Both heir and successor to the excellent work of figures such as Hispanist and historian of the Anales school Fernand Braudel and other Spanish scholars like Pierre Vilar, he has specialized in the historical period ranging from the reign of Ferdinand and Isabella to Philip II and the formation of the modern Spanish state and the Latin American nations. His actual PhD thesis was published in 1970 under the title La revolución de las Comunidades de Castilla [The Revolution of the Communities of Castile] (1520-1521). This work is considered the most comprehensive analysis to date of the Spanish uprising that took place at the beginning of the reign of Charles I. He published his later studies in the books Los movimientos precursores de la emancipación en Hispanoamérica [Precursor Movements of Emancipation in Latin America] (1977), Isabel y Fernando: los Reyes Católicos [Ferdinand and Isabella: the Catholic Monarchs] (1988), Historia de una tragedia: la expulsión de los judíos de España [History of a Tragedy: the Expulsion of the Jews from Spain] (1993), El humanismo de Fray Luis de León [The Humanism of Fray Luis de León] (1994), Carlos V, soberano de dos mundos [Charles V, Ruler of Two Worlds] (1994) and La España del siglo XVI [Sixteenth-Century Spain] (1998). In 1999, he published La España de Felipe II [The Spain of Philip II] and, together with the Spaniards Santos Juliá and Julio Valdeón, Historia de España [History of Spain]. His works also include Crónica de la Inquisición en España [Chronicle of the Inquisition in Spain] (2002), Los judíos en España [The Jews in Spain] (2005) and La leyenda negra [The Black Legend] (2009), which examines the role of the House of Habsburg, above and beyond Spanish politics, and their influence as the most powerful dynasty in Europe. In 2010, he published Historia de la brujería en España [A History of Witchcraft in Spain] and, in 2011, Entender la historia de España [Understanding the History of Spain]. A contributor to specialist publications, some of his works have been translated into Italian, English, German and Japanese.

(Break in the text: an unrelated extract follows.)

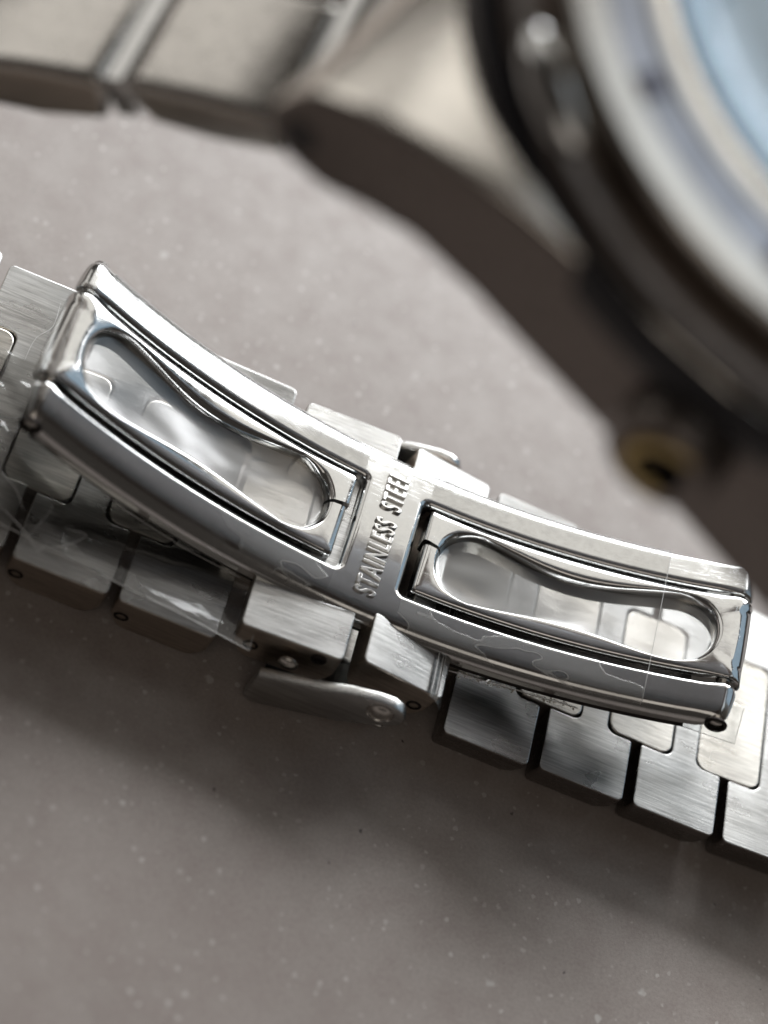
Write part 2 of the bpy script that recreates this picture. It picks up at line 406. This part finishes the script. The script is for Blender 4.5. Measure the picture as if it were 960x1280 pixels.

He holds an honorary degree from the University of Valladolid, is member of the French Association of Higher Education Hispanists and the Spanish, Columbian and Portuguese Academies of History, and member of the Academy of Fine Arts and Historical Sciences of Toledo. Holder of the title of “Adoptive Son” of Bocairent (Valencia), he was an Officer of the French Legion of Honour, Grand Cross of the Order of Alfonso X the Wise and Commander of the Order of Isabella the Catholic and of the Order of Henry The Navigator of Portugal. In 1991, he was awarded the Elio Antonio de Nebrija International Prize, granted by the University of Salamanca (1986 Prince of Asturias Award for International Cooperation).